Old North,
Not my experience, BUT, I was playing with the latest patch which came out June 2017. I've not seen much anything negative since then so if there were issues they don't seem to exist now. But it is a MANUAL interface, not an automatic digital transfer. I got a very negative note about my review and I think this might be at the crux of the matter.
When you hit the miniatures option for battle, the game saves the numbers and stops. When you finish your mini game you reload the game and it presents you with a screen to fill out. It asks you to declare a winner and for each unit to provide the end of battle strength, morale and fatigue in the format it understands.
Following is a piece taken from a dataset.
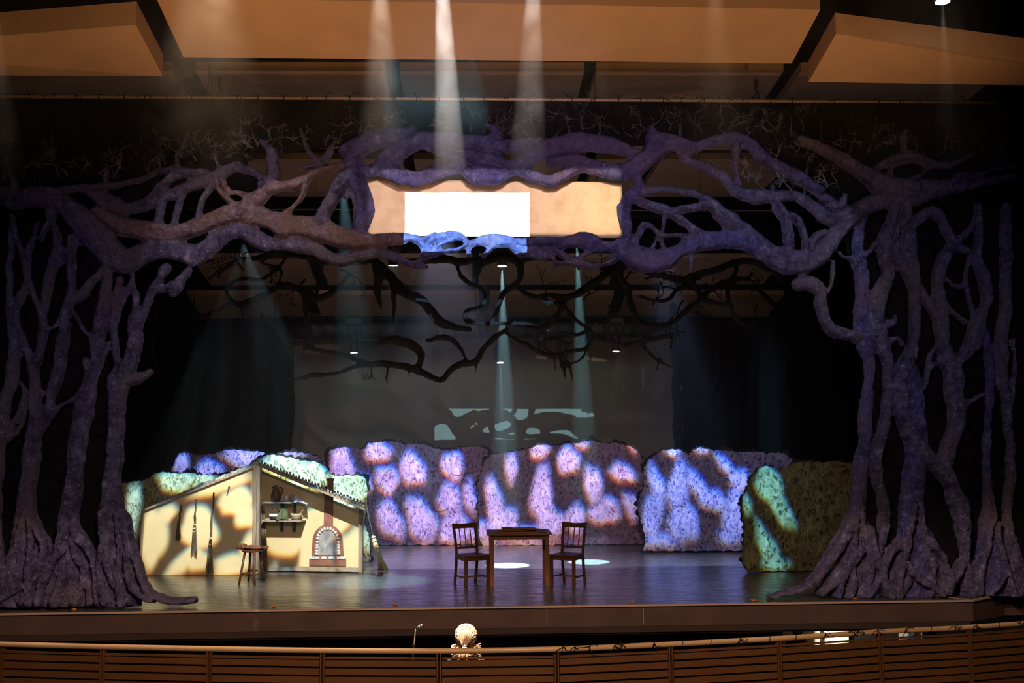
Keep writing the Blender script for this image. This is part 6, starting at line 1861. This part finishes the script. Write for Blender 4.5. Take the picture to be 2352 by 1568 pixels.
def chair(name, cpos, ang, label):
    """local: faces +Y... seat front towards +Y"""
    t = thing(name, (cpos.x, cpos.y, 0), label, 'chair', None, ang)
    MW = t.matrix_basis.copy()

    def b(mb, nm, sm_=False):
        mb.v = [tuple(MW @ Vector(v)) for v in mb.v]
        return mb.build(nm, WOODD, t, sm_)
    w, d, h = 0.40, 0.38, 0.44
    mb = MB()
    n = 12
    top = [(-w / 2 - .01, d / 2 + .015), (w / 2 + .01, d / 2 + .015), (w / 2 - .015, -d / 2), (-w / 2 + .015, -d / 2)]
    mb.slab([(x, y, h) for x, y in top], [(x, y, h - 0.022) for x, y in top]); b(mb, 'seat')
    mb = MB()
    mb.box((0, d / 2 - 0.015, h - 0.05), (w - 0.03, 0.02, 0.055)); mb.box((0, -d / 2 + 0.02, h - 0.05), (w - 0.07, 0.02, 0.055))
    for s_ in (-1, 1): mb.bar((s_ * (w / 2 - .01), d / 2 - .02, h - .05), (s_ * (w / 2 - .03), -d / 2 + .02, h - .05), 0.055, 0.02, (1, 0, 0))
    b(mb, 'seat_frame')
    for s_ in (-1, 1):
        mb = MB(); mb.bar((s_ * (w / 2 - .02), d / 2 - .02, h - .022), (s_ * (w / 2 - .02), d / 2 - .015, 0.001), 0.042); b(mb, 'leg')
        mb = MB(); pts = [(s_ * (w / 2 - .03), -d / 2 - .06, 0.001), (s_ * (w / 2 - .03), -d / 2 - .01, 0.25), (s_ * (w / 2 - .03), -d / 2 + .005, h)]
        for p0, p1 in zip(pts, pts[1:]): mb.bar(p0, p1, 0.028, 0.034, (1, 0, 0))
        b(mb, 'leg')
        mb = MB(); pts = [(s_ * (w / 2 - .03), -d / 2 + .005, h), (s_ * (w / 2 - .025), -d / 2 - .03, 0.66), (s_ * (w / 2 - .02), -d / 2 - .085, 0.85)]
        for p0, p1 in zip(pts, pts[1:]): mb.bar(p0, p1, 0.03, 0.034, (1, 0, 0))
        b(mb, 'back_post')
        mb = MB(); mb.bar((s_ * (w / 2 - .02), d / 2 - .02, 0.115), (s_ * (w / 2 - .03), -d / 2 - .035, 0.115), 0.022, 0.016, (1, 0, 0)); b(mb, 'stretcher')
    mb = MB(); mb.bar((-w / 2 + .03, 0.0, 0.115), (w / 2 - .03, 0.0, 0.115), 0.022, 0.016); b(mb, 'stretcher')
    # top rail, slightly curved
    mb = MB()
    fr_, bk = [], []
    vs = []; m = 8
    for i in range(m + 1):
        x = -w / 2 + w * i / m; cv = -0.025 * (1 - (2 * i / m - 1) ** 2)
        for (dy, z) in ((0.012, 0.80), (-0.012, 0.80), (-0.018, 0.875 + 0.006 * math.cos(2 * math.pi * i / m)), (0.006, 0.875 + 0.006 * math.cos(2 * math.pi * i / m))):
            vs.append((x, -d / 2 - 0.075 + cv + dy, z))
    fs = []
    for i in range(m):
        for k in range(4): fs.append((i * 4 + k, i * 4 + (k + 1) % 4, (i + 1) * 4 + (k + 1) % 4, (i + 1) * 4 + k))
    fs += [(0, 1, 2, 3), (m * 4 + 3, m * 4 + 2, m * 4 + 1, m * 4)]
    mb.add(vs, fs); b(mb, 'top_rail')
    mb = MB(); mb.bar((-w / 2 + .03, -d / 2 - 0.008, 0.52), (w / 2 - .03, -d / 2 - 0.008, 0.52), 0.032, 0.02); b(mb, 'lower_rail')
    for x in (-0.09, 0, 0.09):
        mb = MB(); mb.tube([(x, -d / 2 - 0.008, 0.52), (x, -d / 2 - 0.09 + abs(x) * .1, 0.81)], 0.008, 7); b(mb, 'spindle', True)
    return t


f1 = (G(1071, 1347) + G(1121, 1344) + G(1051, 1341) + G(1095, 1334)) / 4
chair('wooden_chair', f1, math.atan2(-0.42, -0.90) + 2 * 0.42 if False else math.atan2(-0.42, 0.0) * 0 + math.radians(205), 'dark wooden spindle-back chair left of the table')
f2 = (G(1264, 1341) + G(1307, 1346) + G(1303, 1336) + G(1341, 1339)) / 4
chair('wooden_chair', f2, math.radians(150), 'dark wooden spindle-back chair right of the table')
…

That means you have to convert your game results into Danube format. For example if Delzone starts the mini battle with 12 Danube strength points, that 6000 men. If my mini game is Age of Eagles and Delzone loses 4 stands, that's 1440 men or in Danube terms, 3 strength points. Thus when I fill in the screen I type in 9 as Delzone's new strength. Some simple math conversion is unfortunately necessary, but it does mean you can use nearly any rules with it.
For the review I played both an 1805 and 1809 campaign, no biggie because historically they were very short. I took three computer battles as miniature test cases. One I used the HPS Campaign Eckmuhl game to resolve the contest, the other two I plugged in numbers from two AOE playtests I did many moons ago. The computer accepted the numbers I provided, made the necessary changes to the units involved, and play continued without a problem.
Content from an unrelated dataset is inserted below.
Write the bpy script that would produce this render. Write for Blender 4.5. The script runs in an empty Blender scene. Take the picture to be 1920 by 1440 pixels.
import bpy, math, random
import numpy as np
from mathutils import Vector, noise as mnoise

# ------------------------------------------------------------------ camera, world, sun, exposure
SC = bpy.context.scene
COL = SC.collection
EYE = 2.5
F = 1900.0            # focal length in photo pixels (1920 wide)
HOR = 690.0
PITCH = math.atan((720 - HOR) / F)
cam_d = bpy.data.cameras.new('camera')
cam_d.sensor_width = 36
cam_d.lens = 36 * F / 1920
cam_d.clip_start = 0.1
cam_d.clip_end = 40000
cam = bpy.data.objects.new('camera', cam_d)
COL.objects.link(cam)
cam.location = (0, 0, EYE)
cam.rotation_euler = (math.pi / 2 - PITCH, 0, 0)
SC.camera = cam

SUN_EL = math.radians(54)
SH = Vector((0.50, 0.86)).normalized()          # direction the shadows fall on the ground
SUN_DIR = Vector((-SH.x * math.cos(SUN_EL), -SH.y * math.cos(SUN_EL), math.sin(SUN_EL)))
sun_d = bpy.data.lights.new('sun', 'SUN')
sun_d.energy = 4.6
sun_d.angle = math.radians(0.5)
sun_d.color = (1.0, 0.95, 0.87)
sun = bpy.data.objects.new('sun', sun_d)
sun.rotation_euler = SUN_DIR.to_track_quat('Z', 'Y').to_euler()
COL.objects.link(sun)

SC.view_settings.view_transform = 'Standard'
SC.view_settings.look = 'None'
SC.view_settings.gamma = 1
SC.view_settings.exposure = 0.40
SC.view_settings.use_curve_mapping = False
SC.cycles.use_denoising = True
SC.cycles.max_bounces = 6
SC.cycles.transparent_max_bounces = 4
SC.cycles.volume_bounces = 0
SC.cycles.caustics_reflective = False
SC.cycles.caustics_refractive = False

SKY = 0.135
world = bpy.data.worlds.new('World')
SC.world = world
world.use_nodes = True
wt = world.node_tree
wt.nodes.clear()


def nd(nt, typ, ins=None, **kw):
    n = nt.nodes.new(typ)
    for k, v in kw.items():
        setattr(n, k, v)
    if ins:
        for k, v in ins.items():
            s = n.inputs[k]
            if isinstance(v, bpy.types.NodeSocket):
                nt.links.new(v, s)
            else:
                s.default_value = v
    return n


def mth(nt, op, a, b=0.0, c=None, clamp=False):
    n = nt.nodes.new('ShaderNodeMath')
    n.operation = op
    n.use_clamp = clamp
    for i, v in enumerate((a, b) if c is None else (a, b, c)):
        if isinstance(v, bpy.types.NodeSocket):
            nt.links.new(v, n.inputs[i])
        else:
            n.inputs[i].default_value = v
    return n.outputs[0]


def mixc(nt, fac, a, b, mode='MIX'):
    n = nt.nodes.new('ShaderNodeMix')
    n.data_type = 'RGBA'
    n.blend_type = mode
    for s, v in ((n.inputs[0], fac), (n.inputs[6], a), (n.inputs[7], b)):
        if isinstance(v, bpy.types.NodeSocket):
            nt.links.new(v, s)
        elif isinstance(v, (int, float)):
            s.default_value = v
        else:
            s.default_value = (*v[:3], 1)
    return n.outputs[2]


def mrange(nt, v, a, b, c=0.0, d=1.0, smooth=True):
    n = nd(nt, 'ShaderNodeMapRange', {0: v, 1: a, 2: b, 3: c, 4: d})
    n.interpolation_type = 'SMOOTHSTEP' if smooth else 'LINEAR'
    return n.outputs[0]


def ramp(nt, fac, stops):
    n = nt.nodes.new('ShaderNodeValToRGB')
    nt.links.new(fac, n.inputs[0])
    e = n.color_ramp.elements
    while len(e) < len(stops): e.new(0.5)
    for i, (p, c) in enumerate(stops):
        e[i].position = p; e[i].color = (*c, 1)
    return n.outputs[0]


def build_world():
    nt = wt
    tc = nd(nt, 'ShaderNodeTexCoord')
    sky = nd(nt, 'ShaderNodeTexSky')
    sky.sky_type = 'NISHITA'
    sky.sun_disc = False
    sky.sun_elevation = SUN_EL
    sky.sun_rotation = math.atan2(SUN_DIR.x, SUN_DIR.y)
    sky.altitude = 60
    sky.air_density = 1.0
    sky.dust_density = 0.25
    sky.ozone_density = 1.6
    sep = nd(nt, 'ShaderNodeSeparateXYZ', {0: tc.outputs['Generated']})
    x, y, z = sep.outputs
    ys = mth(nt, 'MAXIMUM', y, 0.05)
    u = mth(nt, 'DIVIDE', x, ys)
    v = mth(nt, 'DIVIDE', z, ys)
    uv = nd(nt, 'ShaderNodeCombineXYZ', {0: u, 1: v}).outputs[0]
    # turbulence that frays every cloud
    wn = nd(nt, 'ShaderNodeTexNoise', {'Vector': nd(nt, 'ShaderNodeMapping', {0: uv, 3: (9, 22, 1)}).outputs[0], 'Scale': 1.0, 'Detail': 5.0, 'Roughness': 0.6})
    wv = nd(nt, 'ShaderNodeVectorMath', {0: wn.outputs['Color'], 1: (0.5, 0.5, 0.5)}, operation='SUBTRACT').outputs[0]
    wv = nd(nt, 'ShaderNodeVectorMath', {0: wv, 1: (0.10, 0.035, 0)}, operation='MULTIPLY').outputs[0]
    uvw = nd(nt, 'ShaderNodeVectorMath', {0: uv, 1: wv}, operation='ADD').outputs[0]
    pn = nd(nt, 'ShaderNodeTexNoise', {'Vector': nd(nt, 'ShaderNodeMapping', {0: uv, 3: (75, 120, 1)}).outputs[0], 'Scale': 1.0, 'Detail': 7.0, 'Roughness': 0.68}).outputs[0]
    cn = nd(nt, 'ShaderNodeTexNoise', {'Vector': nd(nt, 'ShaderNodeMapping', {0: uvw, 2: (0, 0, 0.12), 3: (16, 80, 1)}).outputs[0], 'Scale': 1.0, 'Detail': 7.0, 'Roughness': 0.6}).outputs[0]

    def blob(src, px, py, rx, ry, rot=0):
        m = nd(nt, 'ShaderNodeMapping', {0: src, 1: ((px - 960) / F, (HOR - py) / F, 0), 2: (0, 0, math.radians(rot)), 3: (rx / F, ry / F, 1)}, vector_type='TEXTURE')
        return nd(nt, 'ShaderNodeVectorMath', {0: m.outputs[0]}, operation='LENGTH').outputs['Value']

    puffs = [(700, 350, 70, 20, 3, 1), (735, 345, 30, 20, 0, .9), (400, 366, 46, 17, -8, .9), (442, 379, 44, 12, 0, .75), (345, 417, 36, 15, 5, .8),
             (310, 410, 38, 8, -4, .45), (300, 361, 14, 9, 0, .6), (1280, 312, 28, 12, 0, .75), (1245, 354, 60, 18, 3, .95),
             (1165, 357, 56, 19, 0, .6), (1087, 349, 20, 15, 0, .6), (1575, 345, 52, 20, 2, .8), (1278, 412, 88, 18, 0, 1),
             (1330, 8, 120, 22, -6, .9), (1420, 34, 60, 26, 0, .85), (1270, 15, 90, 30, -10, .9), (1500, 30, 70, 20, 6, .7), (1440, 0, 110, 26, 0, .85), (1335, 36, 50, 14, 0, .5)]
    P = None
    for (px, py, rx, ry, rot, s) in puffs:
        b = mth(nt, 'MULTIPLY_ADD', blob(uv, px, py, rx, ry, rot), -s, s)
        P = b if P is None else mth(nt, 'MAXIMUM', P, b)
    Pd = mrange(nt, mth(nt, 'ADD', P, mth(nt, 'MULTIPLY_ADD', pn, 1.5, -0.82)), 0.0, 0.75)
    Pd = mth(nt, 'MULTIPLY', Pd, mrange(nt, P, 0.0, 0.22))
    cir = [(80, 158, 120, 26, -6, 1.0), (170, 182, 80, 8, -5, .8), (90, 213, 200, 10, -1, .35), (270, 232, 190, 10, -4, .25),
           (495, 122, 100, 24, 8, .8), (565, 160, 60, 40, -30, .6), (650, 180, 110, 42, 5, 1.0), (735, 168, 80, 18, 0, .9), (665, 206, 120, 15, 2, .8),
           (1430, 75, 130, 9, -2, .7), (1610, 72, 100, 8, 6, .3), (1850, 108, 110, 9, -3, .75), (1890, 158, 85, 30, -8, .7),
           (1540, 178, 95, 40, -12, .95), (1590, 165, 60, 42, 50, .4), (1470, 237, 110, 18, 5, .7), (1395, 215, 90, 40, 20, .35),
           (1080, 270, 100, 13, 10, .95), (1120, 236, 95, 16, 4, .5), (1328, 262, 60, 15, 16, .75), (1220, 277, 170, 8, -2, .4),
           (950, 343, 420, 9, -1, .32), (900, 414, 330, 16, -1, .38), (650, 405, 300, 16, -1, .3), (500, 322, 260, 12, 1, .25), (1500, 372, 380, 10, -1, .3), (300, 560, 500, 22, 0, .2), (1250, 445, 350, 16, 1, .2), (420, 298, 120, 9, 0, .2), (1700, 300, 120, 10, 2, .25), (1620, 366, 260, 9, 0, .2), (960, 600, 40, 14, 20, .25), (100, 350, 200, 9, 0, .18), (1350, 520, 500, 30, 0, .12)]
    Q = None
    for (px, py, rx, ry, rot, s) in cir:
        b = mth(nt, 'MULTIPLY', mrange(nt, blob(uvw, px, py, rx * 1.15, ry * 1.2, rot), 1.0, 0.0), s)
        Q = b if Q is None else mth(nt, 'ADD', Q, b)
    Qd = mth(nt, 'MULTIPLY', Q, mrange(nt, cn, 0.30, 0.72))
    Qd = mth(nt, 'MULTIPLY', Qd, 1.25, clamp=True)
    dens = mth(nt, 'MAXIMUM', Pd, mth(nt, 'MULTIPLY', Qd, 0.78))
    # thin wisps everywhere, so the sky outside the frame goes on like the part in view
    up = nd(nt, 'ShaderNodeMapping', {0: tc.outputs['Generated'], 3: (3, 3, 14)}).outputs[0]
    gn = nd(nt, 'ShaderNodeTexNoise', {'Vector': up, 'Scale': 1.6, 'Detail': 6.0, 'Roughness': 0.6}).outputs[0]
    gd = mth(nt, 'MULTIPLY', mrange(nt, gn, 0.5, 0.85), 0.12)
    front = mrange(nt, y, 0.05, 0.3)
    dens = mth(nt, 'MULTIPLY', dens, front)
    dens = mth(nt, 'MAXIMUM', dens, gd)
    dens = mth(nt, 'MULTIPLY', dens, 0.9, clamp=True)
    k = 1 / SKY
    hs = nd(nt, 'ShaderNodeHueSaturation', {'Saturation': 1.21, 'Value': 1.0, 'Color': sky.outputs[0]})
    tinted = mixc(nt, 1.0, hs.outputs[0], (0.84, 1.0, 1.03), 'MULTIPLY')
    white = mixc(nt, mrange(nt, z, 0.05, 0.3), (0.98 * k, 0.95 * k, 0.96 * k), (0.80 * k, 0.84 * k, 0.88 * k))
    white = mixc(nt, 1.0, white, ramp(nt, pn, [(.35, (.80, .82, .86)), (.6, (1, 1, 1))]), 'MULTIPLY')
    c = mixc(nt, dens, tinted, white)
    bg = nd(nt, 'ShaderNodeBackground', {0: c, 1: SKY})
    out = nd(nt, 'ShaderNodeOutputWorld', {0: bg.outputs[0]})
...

There is an ancients computer game coming out with a direct digital transfer interface for miniature play. Its called Field of Glory: Empires and it directly interfaces with the Field of Glory miniatures game, but the computer game version thereof which was also designed by Richard Bodley Scott, the pewter rules designer. Likewise C&G has a similar system under development, but again its only designed to interface with C&G.
Outside C&G, if you want to use a PC game as a campaign system and battle generator, I think its going to have to be manual. Right now Danube is the only one I know that allows that and the fact there haven't been any more games designed to do that indicates that part of it likely wasn't popular.
But then again, there are always Kevin Zucker's campaign boardgames.